╭──

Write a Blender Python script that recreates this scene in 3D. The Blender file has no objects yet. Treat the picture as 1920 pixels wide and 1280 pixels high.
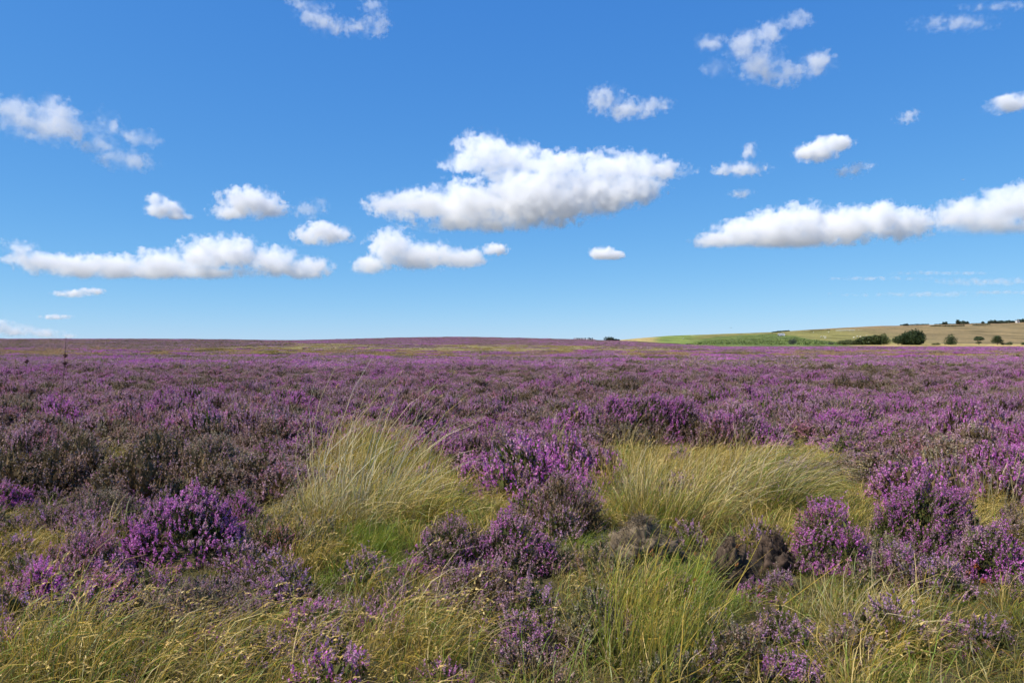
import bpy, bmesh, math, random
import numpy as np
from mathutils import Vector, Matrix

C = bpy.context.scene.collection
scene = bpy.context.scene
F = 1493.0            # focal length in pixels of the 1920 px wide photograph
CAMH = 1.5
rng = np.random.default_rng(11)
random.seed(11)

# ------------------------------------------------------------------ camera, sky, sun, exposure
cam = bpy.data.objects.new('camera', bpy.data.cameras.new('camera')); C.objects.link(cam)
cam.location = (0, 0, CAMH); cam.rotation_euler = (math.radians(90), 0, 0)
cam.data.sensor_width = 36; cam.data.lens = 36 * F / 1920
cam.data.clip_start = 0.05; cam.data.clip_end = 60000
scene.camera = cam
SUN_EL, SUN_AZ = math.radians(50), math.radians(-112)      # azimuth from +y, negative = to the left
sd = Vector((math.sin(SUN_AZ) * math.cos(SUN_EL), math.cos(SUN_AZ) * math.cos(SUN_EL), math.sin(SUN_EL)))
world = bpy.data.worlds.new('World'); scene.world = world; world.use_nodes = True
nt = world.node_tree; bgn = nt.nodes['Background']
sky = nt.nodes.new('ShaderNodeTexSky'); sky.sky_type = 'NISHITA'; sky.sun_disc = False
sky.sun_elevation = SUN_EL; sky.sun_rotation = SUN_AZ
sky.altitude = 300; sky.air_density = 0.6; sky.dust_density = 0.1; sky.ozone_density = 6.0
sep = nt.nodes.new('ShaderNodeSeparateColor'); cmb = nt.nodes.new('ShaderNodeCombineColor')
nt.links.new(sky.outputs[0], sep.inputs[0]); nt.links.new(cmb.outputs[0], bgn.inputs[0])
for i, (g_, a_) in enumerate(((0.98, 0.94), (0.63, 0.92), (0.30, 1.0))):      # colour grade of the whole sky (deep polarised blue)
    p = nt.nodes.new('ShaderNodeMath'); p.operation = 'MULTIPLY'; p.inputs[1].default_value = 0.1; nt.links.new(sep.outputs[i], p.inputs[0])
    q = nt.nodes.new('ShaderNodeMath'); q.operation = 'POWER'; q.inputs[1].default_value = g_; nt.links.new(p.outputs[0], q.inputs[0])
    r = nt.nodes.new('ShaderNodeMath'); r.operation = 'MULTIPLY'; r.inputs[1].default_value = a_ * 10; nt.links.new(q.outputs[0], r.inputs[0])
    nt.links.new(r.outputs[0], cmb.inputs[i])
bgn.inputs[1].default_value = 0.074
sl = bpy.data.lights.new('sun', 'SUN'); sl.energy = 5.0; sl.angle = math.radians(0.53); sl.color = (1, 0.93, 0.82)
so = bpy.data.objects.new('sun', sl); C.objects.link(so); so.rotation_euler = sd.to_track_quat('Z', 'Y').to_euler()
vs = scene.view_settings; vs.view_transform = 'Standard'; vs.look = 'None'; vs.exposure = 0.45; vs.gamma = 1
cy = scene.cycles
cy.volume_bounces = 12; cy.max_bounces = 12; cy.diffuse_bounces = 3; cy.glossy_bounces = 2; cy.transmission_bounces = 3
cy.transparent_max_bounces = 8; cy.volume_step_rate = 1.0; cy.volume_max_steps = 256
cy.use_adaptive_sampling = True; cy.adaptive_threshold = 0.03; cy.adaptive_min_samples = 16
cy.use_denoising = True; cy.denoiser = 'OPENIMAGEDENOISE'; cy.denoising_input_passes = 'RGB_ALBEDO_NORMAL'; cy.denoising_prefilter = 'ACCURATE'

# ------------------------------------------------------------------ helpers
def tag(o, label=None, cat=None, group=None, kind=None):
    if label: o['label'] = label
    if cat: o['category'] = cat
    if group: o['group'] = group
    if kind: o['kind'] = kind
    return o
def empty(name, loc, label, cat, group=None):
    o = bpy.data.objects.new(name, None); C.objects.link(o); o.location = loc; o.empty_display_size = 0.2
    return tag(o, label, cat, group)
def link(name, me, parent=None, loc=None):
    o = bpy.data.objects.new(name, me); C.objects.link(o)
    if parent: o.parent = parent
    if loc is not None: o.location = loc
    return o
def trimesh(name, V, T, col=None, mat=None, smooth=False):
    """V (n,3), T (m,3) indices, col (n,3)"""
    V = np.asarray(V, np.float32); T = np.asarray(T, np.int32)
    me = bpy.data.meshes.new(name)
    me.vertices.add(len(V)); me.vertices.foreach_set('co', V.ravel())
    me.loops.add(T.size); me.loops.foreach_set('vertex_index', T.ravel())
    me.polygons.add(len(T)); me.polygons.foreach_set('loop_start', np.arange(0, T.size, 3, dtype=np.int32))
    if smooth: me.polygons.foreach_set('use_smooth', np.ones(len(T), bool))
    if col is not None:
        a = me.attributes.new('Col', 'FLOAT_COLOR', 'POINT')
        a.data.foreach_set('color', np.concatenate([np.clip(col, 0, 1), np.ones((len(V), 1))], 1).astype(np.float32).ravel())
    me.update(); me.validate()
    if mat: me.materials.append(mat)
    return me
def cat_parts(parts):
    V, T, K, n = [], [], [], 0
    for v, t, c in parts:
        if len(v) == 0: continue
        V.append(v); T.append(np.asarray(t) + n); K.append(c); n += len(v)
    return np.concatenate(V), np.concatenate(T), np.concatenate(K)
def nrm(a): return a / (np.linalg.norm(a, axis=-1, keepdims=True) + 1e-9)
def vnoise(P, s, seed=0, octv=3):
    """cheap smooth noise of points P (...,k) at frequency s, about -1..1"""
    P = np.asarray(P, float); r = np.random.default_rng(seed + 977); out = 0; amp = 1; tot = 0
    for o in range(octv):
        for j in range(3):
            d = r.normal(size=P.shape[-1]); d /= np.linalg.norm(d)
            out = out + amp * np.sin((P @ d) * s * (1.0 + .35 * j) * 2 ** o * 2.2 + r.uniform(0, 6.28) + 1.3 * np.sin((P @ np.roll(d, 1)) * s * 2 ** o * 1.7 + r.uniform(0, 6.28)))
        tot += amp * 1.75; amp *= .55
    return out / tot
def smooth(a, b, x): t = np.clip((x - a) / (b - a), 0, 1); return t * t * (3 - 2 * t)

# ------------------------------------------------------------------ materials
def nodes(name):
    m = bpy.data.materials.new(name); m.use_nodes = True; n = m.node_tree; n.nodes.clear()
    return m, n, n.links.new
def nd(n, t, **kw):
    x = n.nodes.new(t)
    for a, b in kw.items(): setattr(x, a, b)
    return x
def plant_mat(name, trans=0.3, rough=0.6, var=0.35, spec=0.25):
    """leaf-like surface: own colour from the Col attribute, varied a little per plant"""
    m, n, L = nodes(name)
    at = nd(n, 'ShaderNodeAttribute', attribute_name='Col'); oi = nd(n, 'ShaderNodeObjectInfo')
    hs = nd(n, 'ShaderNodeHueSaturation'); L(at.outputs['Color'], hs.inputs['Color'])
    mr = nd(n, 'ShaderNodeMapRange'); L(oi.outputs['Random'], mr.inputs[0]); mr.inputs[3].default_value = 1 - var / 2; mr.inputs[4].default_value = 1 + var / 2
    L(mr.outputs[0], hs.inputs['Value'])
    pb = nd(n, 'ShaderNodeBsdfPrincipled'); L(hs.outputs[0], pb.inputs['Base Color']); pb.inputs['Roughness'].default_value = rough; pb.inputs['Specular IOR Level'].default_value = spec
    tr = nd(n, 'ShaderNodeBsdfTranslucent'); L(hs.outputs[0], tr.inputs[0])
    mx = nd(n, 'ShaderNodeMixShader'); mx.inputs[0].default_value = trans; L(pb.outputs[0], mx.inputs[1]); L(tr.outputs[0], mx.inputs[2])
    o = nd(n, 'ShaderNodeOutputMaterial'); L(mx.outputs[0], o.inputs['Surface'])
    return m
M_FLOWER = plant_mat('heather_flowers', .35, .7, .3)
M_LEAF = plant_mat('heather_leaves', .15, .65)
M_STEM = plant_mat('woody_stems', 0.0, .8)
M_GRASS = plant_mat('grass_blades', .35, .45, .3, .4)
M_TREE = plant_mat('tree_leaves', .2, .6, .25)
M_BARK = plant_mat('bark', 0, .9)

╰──

__Directions for this task__
Restate, line by line and word for word, everything from the top of the material through the line that contains "random.seed(11)". Leave pictures out.

__Response to the task__
Write a Blender Python script that recreates this scene in 3D. The Blender file has no objects yet. Treat the picture as 1920 pixels wide and 1280 pixels high.
import bpy, bmesh, math, random
import numpy as np
from mathutils import Vector, Matrix

C = bpy.context.scene.collection
scene = bpy.context.scene
F = 1493.0            # focal length in pixels of the 1920 px wide photograph
CAMH = 1.5
rng = np.random.default_rng(11)
random.seed(11)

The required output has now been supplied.